Formée aux arts visuels et à la théorie esthétique, Alexia Chevrollier développe ses recherches plastiques à partir d’une exploration méthodique des propriétés de la matière et de ses principes inhérents de métamorphoses. Deux approches essentielles se révèlent dans son travail : la mise en forme par le geste artisanal {note}1 et l’altération naturelle des matériaux. De ses lectures de Paul Lafargue dans son ouvrage Le droit à la paresse {note}2, Alexia Chevrollier se nourrit de la notion d’épuisement dans le travail et définit le temps comme un allié essentiel au murissement de ses œuvres. Ce temps est convoqué dans ses multiples états qu’il s’agisse de l’usure, l’oxydation, des principes d’altération naturels, mais aussi d’affaissements et d’écoulements : les lois de l’apesanteur comme force motrice au processus d’élaboration de l’œuvre. Alexia Chevrollier refuse toute forme d’érection imposée aux matériaux et travaille à l’inverse l’effritement, le ramollissement, l’étirement, en écho à un temps suspendu, ralenti. Elle tente d’exprimer une forme de traduction de l’ennui.
Qu’il s’agisse de travailler la terre, le plâtre, le verre, de découper ou souder le métal, l’artiste s’empare des savoirs techniques et artisanaux, parfois avec l’aide de collaborateur rices, pour les faire siens. Plusieurs pièces récentes (Eau douce, Sans titre (l’instant d’une chute), Eppur si muove) témoignent des explorations qu’elle a menées sur le verre épousant par soufflées ou coulées transparentes des volumes constitués de plaques ou de profilés de métal oxydé. Dérivée de cette série, la pièce monumentale Léthé, du nom de l’un des cinq fleuves de l’Enfer, se constitue d’une barque d’acier surélevée de quelques mètres sur trois pilotis. Installée dans une zone humide du littoral aujourd’hui asséchée, elle suggère une enjambée ou un voyage à venir pour échapper à un potentiel danger de montée des eaux. De cette barque gonflent des bulles de verres fragiles semblant ployer vers le sol. Leur surface fine et transparente s’inscrit en contraste des surfaces rouillées granuleuses et des patines de cuivre sur les pilotis. Chromatiques fascinantes faisant vibrer d’infinies variantes de verts et des bruns profonds aux orangés les plus flamboyants, les oxydations d’Alexia Chevrollier constituent un élément fondamental de sa pratique picturale qu’elle explore dans ses « tableaux-sculptures ». À partir de récoltes de déchets de fer et de cuivre qu’elle met en décomposition dans des bocaux, l’artiste extrait des jus d’oxydes dont elle tire de multiples nuances de couleurs appliquées en aplats monochromes brossés sur toile. Évoquant une « déréalisation de la matière », elle interroge la capacité d’un matériau robuste à s’exprimer différemment. Sur la toile, les éléments vibrent, se craquèlent et changent progressivement. L’artiste admet cet état non stabilisé progressant vers la décomposition, la finitude.

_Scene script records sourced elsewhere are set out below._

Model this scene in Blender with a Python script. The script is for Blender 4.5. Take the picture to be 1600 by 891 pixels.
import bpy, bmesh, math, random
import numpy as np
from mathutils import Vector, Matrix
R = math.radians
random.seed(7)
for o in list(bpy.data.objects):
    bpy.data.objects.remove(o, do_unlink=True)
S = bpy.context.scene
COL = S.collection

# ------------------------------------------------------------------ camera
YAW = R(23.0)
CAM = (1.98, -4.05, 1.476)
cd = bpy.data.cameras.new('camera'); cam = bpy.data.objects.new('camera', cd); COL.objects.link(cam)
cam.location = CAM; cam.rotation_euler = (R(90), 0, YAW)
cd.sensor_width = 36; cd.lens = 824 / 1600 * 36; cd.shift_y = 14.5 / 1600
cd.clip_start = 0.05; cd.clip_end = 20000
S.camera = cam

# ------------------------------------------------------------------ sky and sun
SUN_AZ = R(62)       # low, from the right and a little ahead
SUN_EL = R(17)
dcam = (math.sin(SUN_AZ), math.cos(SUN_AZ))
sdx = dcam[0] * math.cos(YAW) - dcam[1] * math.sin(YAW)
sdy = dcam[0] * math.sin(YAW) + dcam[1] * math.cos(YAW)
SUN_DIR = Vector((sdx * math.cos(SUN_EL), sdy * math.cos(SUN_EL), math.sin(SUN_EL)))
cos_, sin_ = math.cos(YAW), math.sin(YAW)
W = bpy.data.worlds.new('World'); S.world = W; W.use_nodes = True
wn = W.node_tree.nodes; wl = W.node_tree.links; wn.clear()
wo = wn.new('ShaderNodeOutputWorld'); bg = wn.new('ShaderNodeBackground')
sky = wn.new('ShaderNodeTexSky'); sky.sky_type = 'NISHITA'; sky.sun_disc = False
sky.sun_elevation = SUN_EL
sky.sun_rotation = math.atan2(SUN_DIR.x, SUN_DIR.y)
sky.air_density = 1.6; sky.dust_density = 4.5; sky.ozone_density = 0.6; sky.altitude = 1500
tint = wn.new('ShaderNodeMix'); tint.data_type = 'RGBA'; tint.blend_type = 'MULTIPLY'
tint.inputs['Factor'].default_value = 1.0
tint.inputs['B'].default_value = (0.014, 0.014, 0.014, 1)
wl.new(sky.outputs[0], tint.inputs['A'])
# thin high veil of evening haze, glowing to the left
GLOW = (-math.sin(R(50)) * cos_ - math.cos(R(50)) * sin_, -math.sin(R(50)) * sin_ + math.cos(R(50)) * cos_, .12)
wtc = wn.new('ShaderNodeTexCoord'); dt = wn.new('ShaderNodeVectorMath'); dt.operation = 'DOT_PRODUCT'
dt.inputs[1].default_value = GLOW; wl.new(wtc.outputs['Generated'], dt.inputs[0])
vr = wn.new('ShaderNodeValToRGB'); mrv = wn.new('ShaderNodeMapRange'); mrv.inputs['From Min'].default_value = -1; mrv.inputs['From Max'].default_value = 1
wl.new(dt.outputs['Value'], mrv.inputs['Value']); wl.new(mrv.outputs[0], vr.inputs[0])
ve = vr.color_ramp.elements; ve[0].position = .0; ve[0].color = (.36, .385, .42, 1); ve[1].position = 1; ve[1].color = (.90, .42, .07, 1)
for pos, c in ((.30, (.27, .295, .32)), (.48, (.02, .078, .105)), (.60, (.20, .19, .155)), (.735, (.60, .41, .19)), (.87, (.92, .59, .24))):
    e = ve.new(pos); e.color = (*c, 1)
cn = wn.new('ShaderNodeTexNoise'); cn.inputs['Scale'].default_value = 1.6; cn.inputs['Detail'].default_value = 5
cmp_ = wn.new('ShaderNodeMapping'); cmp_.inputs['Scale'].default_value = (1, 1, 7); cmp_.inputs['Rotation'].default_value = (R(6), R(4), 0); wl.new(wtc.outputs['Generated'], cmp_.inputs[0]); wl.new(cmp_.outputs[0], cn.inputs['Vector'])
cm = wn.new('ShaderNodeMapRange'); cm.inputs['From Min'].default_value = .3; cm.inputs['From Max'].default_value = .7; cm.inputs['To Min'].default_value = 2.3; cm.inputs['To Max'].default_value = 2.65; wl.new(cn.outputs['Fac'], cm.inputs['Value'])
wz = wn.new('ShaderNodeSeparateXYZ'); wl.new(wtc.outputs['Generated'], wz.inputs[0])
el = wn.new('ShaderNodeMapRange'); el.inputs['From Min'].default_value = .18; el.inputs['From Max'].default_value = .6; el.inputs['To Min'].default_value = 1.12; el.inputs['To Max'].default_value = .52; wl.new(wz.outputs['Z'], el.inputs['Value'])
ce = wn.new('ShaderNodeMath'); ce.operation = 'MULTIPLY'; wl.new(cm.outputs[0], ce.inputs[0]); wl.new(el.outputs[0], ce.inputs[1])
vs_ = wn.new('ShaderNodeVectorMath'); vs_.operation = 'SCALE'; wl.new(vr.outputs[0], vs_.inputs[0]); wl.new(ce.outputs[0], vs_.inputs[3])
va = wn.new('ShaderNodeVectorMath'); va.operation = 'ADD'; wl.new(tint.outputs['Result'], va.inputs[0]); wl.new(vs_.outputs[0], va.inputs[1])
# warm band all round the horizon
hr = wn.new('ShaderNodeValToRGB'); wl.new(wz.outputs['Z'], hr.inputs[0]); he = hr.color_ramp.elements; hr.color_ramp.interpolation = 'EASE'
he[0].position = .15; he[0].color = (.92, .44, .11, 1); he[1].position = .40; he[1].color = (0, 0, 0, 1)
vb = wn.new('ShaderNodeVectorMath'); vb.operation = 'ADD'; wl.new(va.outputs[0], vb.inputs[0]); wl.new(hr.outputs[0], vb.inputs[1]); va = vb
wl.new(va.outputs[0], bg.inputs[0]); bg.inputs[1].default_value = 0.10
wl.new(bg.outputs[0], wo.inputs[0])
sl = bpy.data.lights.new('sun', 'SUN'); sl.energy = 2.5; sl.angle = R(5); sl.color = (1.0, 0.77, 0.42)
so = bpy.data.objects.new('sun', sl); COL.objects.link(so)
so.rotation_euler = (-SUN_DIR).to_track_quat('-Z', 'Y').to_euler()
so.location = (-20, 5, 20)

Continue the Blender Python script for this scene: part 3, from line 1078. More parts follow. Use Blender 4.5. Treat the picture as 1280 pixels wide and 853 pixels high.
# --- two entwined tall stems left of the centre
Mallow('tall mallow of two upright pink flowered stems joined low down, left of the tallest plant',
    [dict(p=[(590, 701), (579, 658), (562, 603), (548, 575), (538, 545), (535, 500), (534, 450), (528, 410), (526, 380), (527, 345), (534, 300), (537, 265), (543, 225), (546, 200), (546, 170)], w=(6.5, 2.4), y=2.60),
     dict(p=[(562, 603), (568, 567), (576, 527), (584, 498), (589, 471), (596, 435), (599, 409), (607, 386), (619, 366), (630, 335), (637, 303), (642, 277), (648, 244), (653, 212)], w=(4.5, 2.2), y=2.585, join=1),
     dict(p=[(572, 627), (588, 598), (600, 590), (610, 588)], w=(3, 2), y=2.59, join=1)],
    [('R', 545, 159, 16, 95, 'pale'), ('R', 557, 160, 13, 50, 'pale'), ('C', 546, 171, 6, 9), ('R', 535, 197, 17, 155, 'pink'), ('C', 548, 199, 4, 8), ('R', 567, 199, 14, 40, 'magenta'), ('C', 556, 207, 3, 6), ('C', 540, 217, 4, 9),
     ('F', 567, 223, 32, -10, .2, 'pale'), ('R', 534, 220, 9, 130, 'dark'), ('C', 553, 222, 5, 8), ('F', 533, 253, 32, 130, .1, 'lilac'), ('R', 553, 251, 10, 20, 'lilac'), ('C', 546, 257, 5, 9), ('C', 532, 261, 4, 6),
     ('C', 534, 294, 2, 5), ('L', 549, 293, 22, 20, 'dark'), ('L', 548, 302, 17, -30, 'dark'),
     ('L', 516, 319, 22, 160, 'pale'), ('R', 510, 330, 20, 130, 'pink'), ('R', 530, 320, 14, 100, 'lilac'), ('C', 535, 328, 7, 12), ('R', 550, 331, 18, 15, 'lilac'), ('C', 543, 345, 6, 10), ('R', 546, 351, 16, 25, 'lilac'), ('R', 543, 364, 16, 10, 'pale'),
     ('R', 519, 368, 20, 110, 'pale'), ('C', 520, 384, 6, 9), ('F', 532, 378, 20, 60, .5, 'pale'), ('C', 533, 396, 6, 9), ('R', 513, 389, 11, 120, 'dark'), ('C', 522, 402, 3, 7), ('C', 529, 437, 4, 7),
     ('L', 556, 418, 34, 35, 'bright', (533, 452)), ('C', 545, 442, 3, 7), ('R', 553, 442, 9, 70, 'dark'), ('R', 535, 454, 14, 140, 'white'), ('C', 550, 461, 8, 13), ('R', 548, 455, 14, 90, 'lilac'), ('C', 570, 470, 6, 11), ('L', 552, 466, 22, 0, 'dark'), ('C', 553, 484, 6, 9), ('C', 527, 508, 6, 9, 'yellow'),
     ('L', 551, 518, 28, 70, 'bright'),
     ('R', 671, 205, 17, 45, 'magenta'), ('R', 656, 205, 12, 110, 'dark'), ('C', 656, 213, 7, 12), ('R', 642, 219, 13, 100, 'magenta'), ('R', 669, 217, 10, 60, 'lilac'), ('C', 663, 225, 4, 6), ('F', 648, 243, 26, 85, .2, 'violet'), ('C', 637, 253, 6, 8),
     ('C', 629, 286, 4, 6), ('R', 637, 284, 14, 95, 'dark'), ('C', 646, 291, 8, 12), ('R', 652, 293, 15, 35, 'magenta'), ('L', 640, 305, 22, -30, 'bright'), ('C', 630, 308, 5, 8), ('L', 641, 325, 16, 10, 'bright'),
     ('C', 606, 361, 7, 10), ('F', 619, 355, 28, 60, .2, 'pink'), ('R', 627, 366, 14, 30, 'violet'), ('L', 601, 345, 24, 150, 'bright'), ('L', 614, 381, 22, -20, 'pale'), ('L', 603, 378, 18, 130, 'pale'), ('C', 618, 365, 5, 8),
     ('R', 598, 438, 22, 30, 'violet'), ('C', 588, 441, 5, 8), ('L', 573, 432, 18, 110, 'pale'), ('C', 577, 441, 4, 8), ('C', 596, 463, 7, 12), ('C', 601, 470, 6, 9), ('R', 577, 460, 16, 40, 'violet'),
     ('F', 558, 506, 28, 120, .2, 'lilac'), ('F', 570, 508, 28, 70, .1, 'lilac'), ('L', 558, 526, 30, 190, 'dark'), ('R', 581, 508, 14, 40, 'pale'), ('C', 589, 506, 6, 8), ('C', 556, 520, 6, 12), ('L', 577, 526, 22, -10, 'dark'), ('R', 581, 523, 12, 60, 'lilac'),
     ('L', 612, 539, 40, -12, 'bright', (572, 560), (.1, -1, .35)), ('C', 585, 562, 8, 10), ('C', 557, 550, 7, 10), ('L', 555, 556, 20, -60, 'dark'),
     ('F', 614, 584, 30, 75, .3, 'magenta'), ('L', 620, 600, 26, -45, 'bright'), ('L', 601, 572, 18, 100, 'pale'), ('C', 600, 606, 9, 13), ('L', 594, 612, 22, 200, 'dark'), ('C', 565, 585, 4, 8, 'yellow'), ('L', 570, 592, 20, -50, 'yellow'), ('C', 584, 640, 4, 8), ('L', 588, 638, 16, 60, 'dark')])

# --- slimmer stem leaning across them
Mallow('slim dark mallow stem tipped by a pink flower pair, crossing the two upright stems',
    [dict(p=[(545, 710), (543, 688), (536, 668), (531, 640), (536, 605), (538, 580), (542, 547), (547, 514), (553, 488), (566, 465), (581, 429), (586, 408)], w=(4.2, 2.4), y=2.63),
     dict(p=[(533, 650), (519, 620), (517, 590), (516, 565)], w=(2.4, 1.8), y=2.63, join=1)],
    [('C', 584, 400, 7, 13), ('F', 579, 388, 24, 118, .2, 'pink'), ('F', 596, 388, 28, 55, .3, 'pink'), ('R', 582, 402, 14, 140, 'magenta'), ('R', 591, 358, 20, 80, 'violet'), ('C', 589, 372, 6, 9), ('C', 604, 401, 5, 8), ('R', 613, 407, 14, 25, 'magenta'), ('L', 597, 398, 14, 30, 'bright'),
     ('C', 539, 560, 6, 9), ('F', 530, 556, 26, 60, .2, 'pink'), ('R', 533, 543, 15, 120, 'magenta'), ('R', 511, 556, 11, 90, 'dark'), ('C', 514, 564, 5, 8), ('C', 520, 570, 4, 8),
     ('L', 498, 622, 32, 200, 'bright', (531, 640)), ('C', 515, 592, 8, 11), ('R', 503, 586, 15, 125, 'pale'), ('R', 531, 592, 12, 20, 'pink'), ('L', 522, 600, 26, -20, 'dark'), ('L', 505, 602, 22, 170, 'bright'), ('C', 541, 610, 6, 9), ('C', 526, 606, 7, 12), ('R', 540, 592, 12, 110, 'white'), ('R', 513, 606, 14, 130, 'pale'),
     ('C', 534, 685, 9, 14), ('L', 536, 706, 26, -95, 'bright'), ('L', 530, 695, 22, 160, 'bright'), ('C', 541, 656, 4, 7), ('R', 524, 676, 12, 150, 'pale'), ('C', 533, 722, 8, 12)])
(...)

À l’époque où l’IA et les technologies annihilent toute vision singulière et tangible du monde et homogénéise les subjectivités, l’intérêt d’Alexia Chevrollier pour les matériaux humbles et non immuables, semble par de nombreux aspects faire écho aux recherches de ses aïeul es de l’Arte Povera. Les mêmes en leur temps, tentaient d’inventer un nouveau rapport au monde, à rebours des forces déshumanisantes et du consumérisme, ils invitaient à reprendre « possession de la réalité ». Partir de l’insignifiante matière, parfois là et invisible, à portée de main pour la faire exister ou en révéler les métamorphoses suppose de prendre en compte à la fois l’instant présent et le temps dans sa profondeur.
1Toutefois, nous allons, ici, nous intéresser davantage à l’altération naturelle des matériaux. Pour prendre connaissance de l’approche collaborative du travail d’Alexia Chevrollier, nous renvoyons à ses collaborations avec des charbonniers ou avec des souffleurs de verre.